Problem details
Determine how many lines contain the string "Take". Respond with that number and nothing more.

Data for processing
※ ※ ※

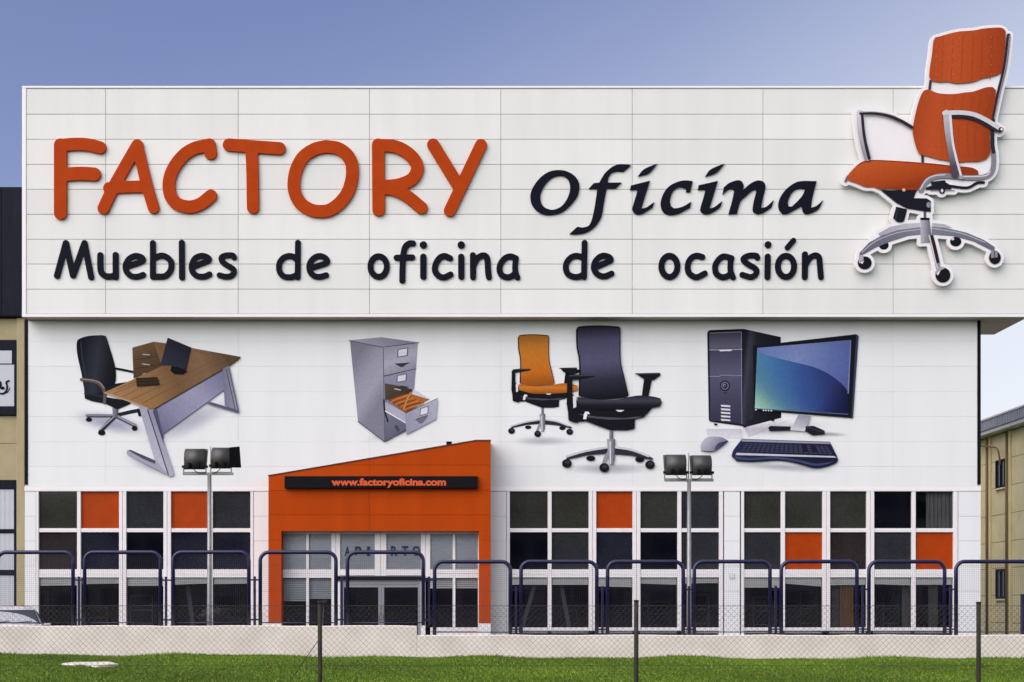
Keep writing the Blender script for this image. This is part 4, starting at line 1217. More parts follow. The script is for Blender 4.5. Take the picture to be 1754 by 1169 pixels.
A.S([(110, 412), (180, 412), (195, 404), (265, 404), (280, 408), (350, 406)], 4, '#8f91a2')
A.E(223, 482, 37, 39, '#1b1c26'); A.E(223, 482, 28, 30, '#6a6c80'); A.E(223, 482, 20, 22, '#20212c'); A.E(219, 480, 11, 13, '#7a7c90'); A.E(221, 483, 6, 7, '#1b1c26')
A.S([(212, 534), (236, 534)], 4, '#23242e')
for k in range(5):
    y_ = 628 + k * 26; A.P([(192, y_ - 5), (262, y_), (264, y_ + 13), (196, y_ + 9)], '#d0d2da')
A.P([(140, 760), (170, 764), (165, 776), (145, 774)], '#1a1b22'); A.P([(355, 775), (382, 778), (380, 792), (360, 790)], '#1a1b22'); A.P([(560, 735), (592, 728), (588, 742), (570, 744)], '#1a1b22')
A.P([(430, 187), (1195, 100), (1214, 112), (1172, 722), (438, 662)], '#15161f'); A.P([(1196, 104), (1213, 112), (1172, 720), (1160, 718)], '#3a3b52')
A.P([(462, 202), (1152, 143), (1132, 692), (444, 650)], '#31406e', ([(0, '#4f86a0'), (0.25, '#3f6c9c'), (0.5, '#34518a'), (0.75, '#2b3a70'), (1, '#242a52')], (450, 560), (1130, 480)))
A.P([(444, 650), (460, 215), (1140, 500), (1132, 692)], '#8fbfa8', ([(0, '#a9d2b8', 0.95), (0.18, '#8fc0ae', 0.75), (0.45, '#6aa0b0', 0.35), (0.8, '#5b8ab0', 0.0)], (446, 655), (720, 380)))
A.P([(444, 650), (460, 215), (1140, 500), (1132, 692)], '#14183a', ([(0, '#14183a', 0.0), (0.6, '#14183a', 0.0), (1, '#14183a', 0.6)], (700, 420), (1120, 690)))
A.P([(462, 202), (1152, 143), (1138, 545), (1118, 500), (1050, 435), (960, 378), (850, 335), (700, 300), (560, 265), (490, 238)], '#5a6a98', ([(0, '#6379ac'), (0.4, '#7284b2'), (0.75, '#5a6ca0'), (1, '#4c5c92')], (480, 200), (1140, 420)), True)
A.P([(1132, 540), (1152, 143), (1158, 145), (1140, 540)], '#7d86aa'); A.S([(444, 652), (1135, 694)], 6, '#5a5f80')
for x_, w_ in ((452, 10), (508, 8), (525, 8), (545, 8), (566, 8)): A.E(x_, 661 + (x_ - 452) * 0.06, w_ / 2 + 2, 5, '#d9dbe2')
A.P([(765, 697), (860, 706), (815, 822), (712, 812)], '#8d8f9a', ('#c3c4ca', (800, 700), (760, 815)))
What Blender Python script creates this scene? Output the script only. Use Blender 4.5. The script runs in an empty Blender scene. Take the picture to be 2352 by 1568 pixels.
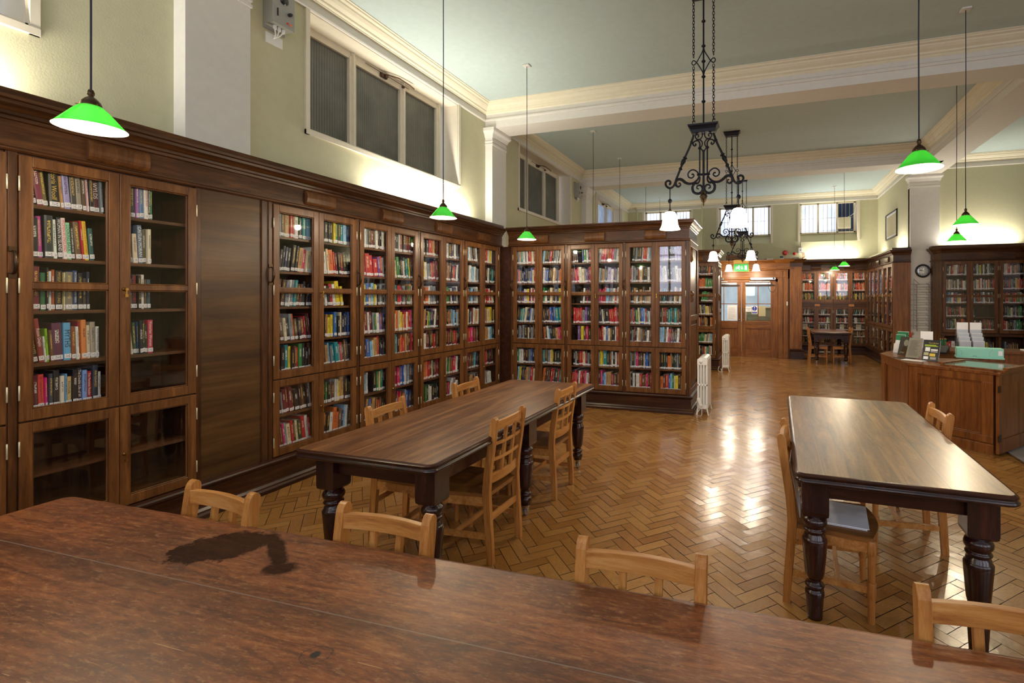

※ ※ ※

Finished task
2